= Exercise task =
Within the records that follow, find every line containing the string "part". Copy those lines.

= Information supplied =
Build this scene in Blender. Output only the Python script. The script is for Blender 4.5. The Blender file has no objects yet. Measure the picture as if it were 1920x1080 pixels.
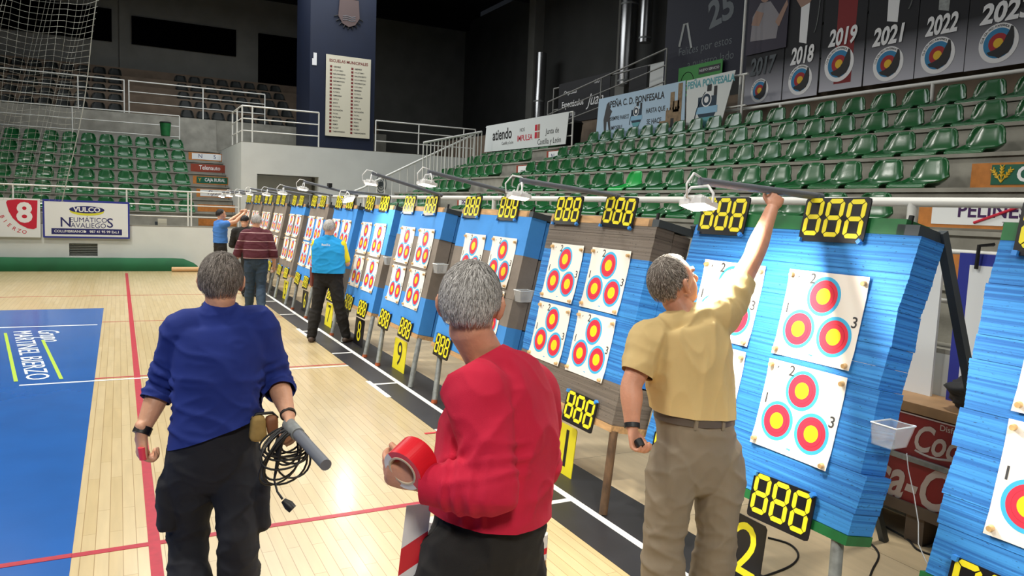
import bpy, bmesh, math, random
import numpy as np
from mathutils import Vector, Matrix, noise
R = math.radians
rnd = random.Random(7)
sc = bpy.context.scene
col = sc.collection
# ------------------------------------------------------------------ camera
CX, CY, F, H = 960, 540, 1419.7, 1.93
CM = Matrix(((0.88782398, 0.01198886, -0.46002701), (-0.45848999, 0.10872053, -0.88202425), (0.03943991, 0.99400006, 0.10202147)))
CP = Vector((0, 0, H))
cd = bpy.data.cameras.new('camera'); cam = bpy.data.objects.new('camera', cd); col.objects.link(cam)
cd.sensor_width = 36; cd.lens = F * 36 / 1920; cd.clip_start = .05; cd.clip_end = 200
cam.matrix_world = Matrix.Translation(CP) @ CM.to_4x4()
sc.camera = cam
def ray(x, y): return (CM @ Vector((x - CX, -(y - CY), -F))).normalized()
def at(x, y, ax, v):                      # point where the sight line of a pixel meets the plane axis=v
    d = ray(x, y); return CP + d * ((v - CP[ax]) / d[ax])
def gd(x, y, z=0.0): return at(x, y, 2, z)
def dp(x, y, depth): return CP + CM @ Vector(((x - CX) / F * depth, -(y - CY) / F * depth, -depth))
# ------------------------------------------------------------------ light
w = bpy.data.worlds.new('world'); sc.world = w; w.use_nodes = True
w.node_tree.nodes['Background'].inputs[0].default_value = (.75, .85, 1, 1)
w.node_tree.nodes['Background'].inputs[1].default_value = .012
def area(x, y, z, sx, sy, power, color=(1, .97, .9), spread=130, rot=(0, 0, 0)):
    l = bpy.data.lights.new('hall_light', 'AREA'); l.shape = 'RECTANGLE'; l.size = sx; l.size_y = sy
    l.energy = power; l.color = color; l.spread = R(spread)
    o = bpy.data.objects.new('hall_light', l); col.objects.link(o); o.location = (x, y, z); o.rotation_euler = [R(a) for a in rot]
    return o
for (x, y, p) in ((-3, 4, 190), (-2.5, 9, 260), (-2.5, 14, 260), (-2.5, 18.5, 240), (-7, 6, 200), (-7, 14, 200)):
    area(x, y, 8.6, 1.0, 1.0, p, spread=125, rot=(0, -22, 0))
for y in (3, 10, 17): area(4.3, y, 8.8, 1.0, 1.0, 95, spread=95)
area(-1.0, -3.5, 6.5, 1.2, 1.2, 230, spread=120, rot=(30, 0, 0))
area(4, 22, 9.6, 8, 8, 900, color=(.95, .98, 1), spread=180)  # added fill standing in for bounced light on the dark far walls
area(6, 8, 9.9, 8, 8, 130, color=(.95, .98, 1), spread=180)  # second added fill, ambient for the upper right side, no fitting there
sc.view_settings.view_transform = 'Standard'; sc.view_settings.look = 'None'
sc.view_settings.exposure = -0.14; sc.view_settings.gamma = 1.0
sc.view_settings.use_curve_mapping = False
# ------------------------------------------------------------------ materials
def lin(c):
    if isinstance(c, str): c = tuple(int(c[i:i + 2], 16) / 255 for i in (0, 2, 4))
    return tuple(v / 12.92 if v <= .04045 else ((v + .055) / 1.055) ** 2.4 for v in c) + (1,)
MATS = {}
def mat(name, c, rough=.6, metal=0, var=0, vscale=8, bump=0, bscale=60, emit=0, alpha=1, trans=0, coat=0, stretch=(1, 1, 1), spec=.5):
    if name in MATS: return MATS[name]
    m = bpy.data.materials.new(name); m.use_nodes = True; nt = m.node_tree; b = nt.nodes['Principled BSDF']
    c = lin(c); b.inputs['Base Color'].default_value = c; b.inputs['Roughness'].default_value = rough
    b.inputs['Metallic'].default_value = metal; b.inputs['Specular IOR Level'].default_value = spec
    if coat: b.inputs['Coat Weight'].default_value = coat; b.inputs['Coat Roughness'].default_value = .15
    if trans: b.inputs['Transmission Weight'].default_value = trans
    if alpha < 1: b.inputs['Alpha'].default_value = alpha
    if emit: b.inputs['Emission Color'].default_value = c; b.inputs['Emission Strength'].default_value = emit
    if var or bump:
        tc = nt.nodes.new('ShaderNodeTexCoord'); mp = nt.nodes.new('ShaderNodeMapping')
        mp.inputs['Scale'].default_value = stretch; nt.links.new(tc.outputs['Object'], mp.inputs['Vector'])
    if var:
        n = nt.nodes.new('ShaderNodeTexNoise'); n.inputs['Scale'].default_value = vscale; n.inputs['Detail'].default_value = 5
        nt.links.new(mp.outputs[0], n.inputs['Vector'])
        r = nt.nodes.new('ShaderNodeValToRGB'); r.color_ramp.elements[0].position = .3; r.color_ramp.elements[1].position = .7
        r.color_ramp.elements[0].color = tuple(v * (1 - var) for v in c[:3]) + (1,)
        r.color_ramp.elements[1].color = tuple(min(1, v * (1 + var)) for v in c[:3]) + (1,)
        nt.links.new(n.outputs['Fac'], r.inputs[0]); nt.links.new(r.outputs[0], b.inputs['Base Color'])
    if bump:
        n2 = nt.nodes.new('ShaderNodeTexNoise'); n2.inputs['Scale'].default_value = bscale; n2.inputs['Detail'].default_value = 4
        nt.links.new(mp.outputs[0], n2.inputs['Vector'])
        bp = nt.nodes.new('ShaderNodeBump'); bp.inputs['Strength'].default_value = bump; bp.inputs['Distance'].default_value = .01
        nt.links.new(n2.outputs['Fac'], bp.inputs['Height']); nt.links.new(bp.outputs[0], b.inputs['Normal'])
    MATS[name] = m; return m
def nodes(m): return m.node_tree, m.node_tree.nodes['Principled BSDF']
def wood_floor(name, c1, c2, gap, rough, row=.068, length=.95, rot=90):
    m = mat(name, c1, rough, coat=.25); nt, b = nodes(m)
    tc = nt.nodes.new('ShaderNodeTexCoord'); mp = nt.nodes.new('ShaderNodeMapping'); mp.inputs['Rotation'].default_value = (0, 0, R(rot))
    nt.links.new(tc.outputs['Object'], mp.inputs[0])
    br = nt.nodes.new('ShaderNodeTexBrick'); br.inputs['Scale'].default_value = 1; br.inputs['Brick Width'].default_value = length
    br.inputs['Row Height'].default_value = row; br.inputs['Mortar Size'].default_value = .0022; br.inputs['Mortar Smooth'].default_value = .3
    br.inputs['Color1'].default_value = lin(c1); br.inputs['Color2'].default_value = lin(c2); br.inputs['Mortar'].default_value = lin(gap)
    br.offset = .37; br.inputs['Bias'].default_value = 0
    nt.links.new(mp.outputs[0], br.inputs[0])
    n = nt.nodes.new('ShaderNodeTexNoise'); n.inputs['Scale'].default_value = 3; n.inputs['Detail'].default_value = 6
    mp2 = nt.nodes.new('ShaderNodeMapping'); mp2.inputs['Scale'].default_value = (6, .7, 1); nt.links.new(tc.outputs['Object'], mp2.inputs[0]); nt.links.new(mp2.outputs[0], n.inputs[0])
    mx = nt.nodes.new('ShaderNodeMixRGB'); mx.blend_type = 'MULTIPLY'; mx.inputs[0].default_value = .30
    nt.links.new(br.outputs['Color'], mx.inputs[1]); nt.links.new(n.outputs['Fac'], mx.inputs[2]); nt.links.new(mx.outputs[0], b.inputs['Base Color'])
    return m
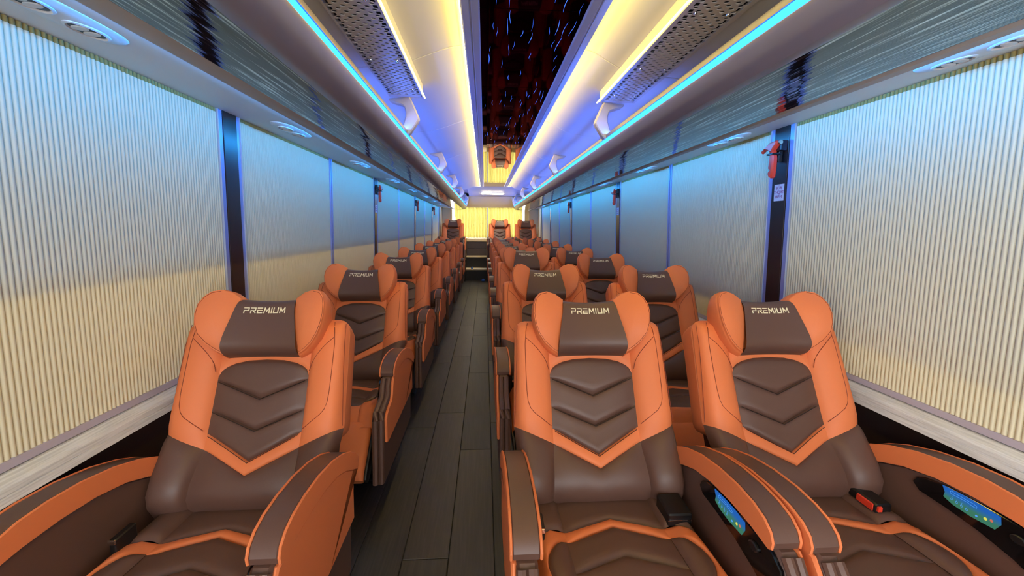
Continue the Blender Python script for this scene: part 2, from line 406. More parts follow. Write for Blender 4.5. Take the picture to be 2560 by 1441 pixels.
    # arched supports
    B = [(0.122, 1.905), (0.012, 1.905), (-0.006, 1.87), (-0.038, 1.795), (-0.040, 1.782), (-0.034, 1.768), (0.008, 1.706), (0.018, 1.698), (0.076, 1.700),
         (0.046, 1.748), (0.032, 1.79), (0.031, 1.815), (0.036, 1.838), (0.048, 1.850), (0.075, 1.857), (0.108, 1.867), (0.118, 1.875)]
    for k in range(5):
        y = 2.42 + 1.70*k
        m = MB(); m.prism([(u(d-0.024), z) for d, z in B], 'y', y, y+0.05, 0.006); br = part(m, 'support_arch', 'bracket', ang=30)
        m = MB(); m.tube([(u(0.040), y-0.003, 1.710), (u(0.040), y+0.004, 1.710)], 0.004, 8); part(m, 'screw', 'black', par=br)
    # curved end cap at the rear
    m = MB(); m.prism([(u(-0.06), 1.90), (u(-0.055), 1.84), (u(-0.02), 1.70), (u(0.02), 1.625), (u(0.07), 1.60), (u(0.30), 1.60), (u(0.30), 1.90)], 'y', 9.95, 10.0, 0.008); part(m, 'end_cap', 'bracket', ang=30)

    # air vents in the soffit
    xv = lerp(xt1, xw, 0.47)
    for k in range(8):
        y = 0.985 + 1.05*k
        v = empty('air_vent', (xv, y, 1.6265)); v.rotation_euler = (0, math.atan2(0.033, abs(0.3*(xw-xt1)/0.3))*(1 if s < 0 else -1)*0.35, 0); tag(v, 'oval pale twin-nozzle air vent over the %s window seats, %s from the viewer' % (sd, ORD[k]), 'air vent', 'soffit air vents')
        def el(a, b, z, n=28, e=2.6): return [(math.copysign(abs(math.cos(2*math.pi*i/n))**(2/e), math.cos(2*math.pi*i/n))*a, math.copysign(abs(math.sin(2*math.pi*i/n))**(2/e), math.sin(2*math.pi*i/n))*b, z) for i in range(n)]
        m = MB(); m.loft([el(0.052, 0.150, 0.006), el(0.052, 0.150, -0.002), el(0.049, 0.146, -0.005), el(0.041, 0.136, -0.0055), el(0.038, 0.132, -0.0075), el(0.020, 0.09, -0.009)], flip=True); m.build('bezel', 'vent', v, ang=50)
        for d in (-0.062, 0.062):
            m = MB(); E = lambda a, b, z: [(x, y_ + d, z) for x, y_, z in el(a, b, z, 20, 2)]
            m.loft([E(0.028, 0.050, -0.005), E(0.028, 0.050, -0.011), E(0.024, 0.044, -0.0125), E(0.022, 0.041, -0.0090)], flip=True); nz = m.build('nozzle', 'vent', v)
            m = MB(); m.loft([E(0.022, 0.041, -0.0088), E(0.020, 0.038, -0.0098)], flip=True); m.build('opening', 'vent_dark', nz)
            m = MB()
            for q in (-0.017, 0.012): m.loft([[(x*0.55, d + q + (y_-d)*0.26, z) for x, y_, z in E(0.03, 0.04, zz)] for zz in (-0.0095, -0.0125)], flip=True)
            m.build('flap', 'vent', nz)

# ------------------------------------------------------------------ ceiling
def cx(s, l): return l if s < 0 else (lerp(0.29, 0.345, ss(-0.30, -0.085, l)) if l > -0.31 else 0.283) - l
SEAM = [-1.6, 0.72, 1.97, 3.24, 4.50, 5.77, 7.02, 8.15]
prof = [(-0.098, 1.984), (-0.14, 1.975), (-0.19, 1.960), (-0.25, 1.938), (-0.31, 1.915), (-0.38, 1.897), (-0.46, 1.885), (-0.60, 1.873), (-0.95, 1.86)]
for s in (-1, 1):
    for a, b in zip(SEAM[:-1], SEAM[1:]):
        m = MB(); P = [(cx(s, x), z) for x, z in prof] + [(cx(s, x), z+0.012) for x, z in prof[::-1]]
        extr(m, P, a+0.003, b-0.003, 0.002); m.build('ceiling_panel', 'ceil', ceiling, ang=25)
    m = MB()
    for q in SEAM[1:-1]: extr(m, [(cx(s, x), z+0.007) for x, z in prof] + [(cx(s, x), z+0.016) for x, z in prof[::-1]], q-0.01, q+0.01)
    m.build('seam_backing', 'grey', ceiling, smooth=False)
YM1 = 8.10
FRM = ((-0.085, -0.016), (0.356, 0.430))
for s, (a, b) in zip((-1, 1), FRM):
    fr = MB(); w = b - a
    P = [(a, 1.958), (a+0.006, 1.948), (a+w*0.42, 1.945), (a+w*0.46, 1.949), (a+w*0.54, 1.949), (a+w*0.58, 1.945), (b-0.006, 1.948), (b, 1.958), (b, 2.03), (a, 2.03)]
    extr(fr, P, Y0, YM1); fr = fr.build('frame_rail', 'frame', ceiling, ang=25)
    m = MB(); xo = a - 0.0008 if s < 0 else b + 0.0008
    led_quad(m, (xo, 1.9640), (xo + s*0.0040, 1.9685), Y0, YM1, 60, s > 0); m.build('warm_light_line', 'led_warm', ceiling, smooth=False)
    # ceiling lining above the cove
    m = MB(); xa = cx(s, -0.105); m.box(min(xo, xa), max(xo, xa), Y0, YM1, 1.990, 2.03); m.build('cove_lining', 'ceil', ceiling, smooth=False)
mx0, mx1 = FRM[0][1], FRM[1][0]
tops = [(-1.6, 0.6, 'mirror_dark'), (0.6, 1.59, 'mirror_dark'), (1.59, 2.42, 'mirror_dark'), (2.42, 4.02, 'mirror_dark'), (4.02, 6.9, 'mirror_light'), (6.9, YM1, 'mirror_light')]
for a, b, mt in tops:
    m = MB(); m.box(mx0-0.004, mx1+0.004, a+0.0012, b-0.0012, 1.956, 1.964, 0.001); m.build('mirror_panel', mt, ceiling, smooth=False)
m = MB()
for i in range(85):
    x = random.uniform(mx0+0.012, mx1-0.012); y = random.uniform(1.25, 3.95); L = random.uniform(0.06, 0.15); w = random.uniform(0.0003, 0.0011); dx = random.uniform(-0.006, 0.006)
    a, c = [], []
    for j in range(7):
        t = j/6; px = x + dx*t + 0.002*math.sin(t*5+i); ww = w*math.sin(math.pi*min(0.97, max(0.03, t)))
        a.append((px-ww, y + L*t, 1.9552)); c.append((px+ww, y + L*t, 1.9552))
    m.grid([a, c], flip=True)
tag(m.build('light_flecks', 'streak', ceiling, smooth=False), 'short blue glowing flecks in the dark ceiling panel', kind='stuff')
# rear bulkhead of the ceiling: lamp, header
m = MB(); m.box(-0.98, 1.26, YM1, Y1, 1.975, 2.03); m.build('rear_ceiling', 'ceil', ceiling, smooth=False)
m = MB(); m.prism([(YM1, 1.955), (YM1+0.05, 1.95), (9.0, 1.945), (9.9, 1.905), (9.95, 1.91), (9.95, 1.98), (YM1, 1.98)], 'x', -0.36, 0.70, 0.004); m.build('rear_ceiling_panel', 'ceil', ceiling, smooth=False)
lp = empty('ceiling_lamp', (0.17, 9.35, 1.93)); tag(lp, 'white glowing lamp bar across the ceiling above the rear curtains', 'lamp')
m = MB(); m.prism(rrect(-0.26, 0.26, -0.16, 0.16, 0.03), 'z', -0.002, 0.012, 0.002); m.build('lamp_base', 'frame', lp)
m = MB(); m.prism(rrect(-0.24, 0.24, -0.13, 0.13, 0.03), 'z', -0.018, -0.002, 0.008); m.build('diffuser', 'lamp', lp)
m = MB(); m.prism([(9.97, 1.905), (10.02, 1.92), (10.25, 1.70), (10.24, 1.675), (10.20, 1.675)], 'x', -0.52, 0.80, 0.006)
hd = m.build('trim_90', 'cream', smooth=False); tag(hd, 'cream sloping header panel above the rear curtains', 'panel', kind='structure')
m = MB(); m.box(-0.50, 0.78, 10.2, Y1, 1.665, 1.70); m.build('curtain_rail', 'cream', hd, smooth=False)
for s in (-1, 1):
    m = MB(); a, b = (-0.98, -0.52) if s < 0 else (0.80, 1.26); m.box(a, b, 9.98, Y1, 1.64, 2.0); m.build('header_side', 'cream_wall', hd, smooth=False)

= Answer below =
Continue the Blender Python script for this scene: part 2, from line 406. More parts follow. Write for Blender 4.5. Take the picture to be 2560 by 1441 pixels.
        m = MB(); m.prism([(u(d-0.024), z) for d, z in B], 'y', y, y+0.05, 0.006); br = part(m, 'support_arch', 'bracket', ang=30)
        m = MB(); m.tube([(u(0.040), y-0.003, 1.710), (u(0.040), y+0.004, 1.710)], 0.004, 8); part(m, 'screw', 'black', par=br)
    m = MB(); m.prism([(u(-0.06), 1.90), (u(-0.055), 1.84), (u(-0.02), 1.70), (u(0.02), 1.625), (u(0.07), 1.60), (u(0.30), 1.60), (u(0.30), 1.90)], 'y', 9.95, 10.0, 0.008); part(m, 'end_cap', 'bracket', ang=30)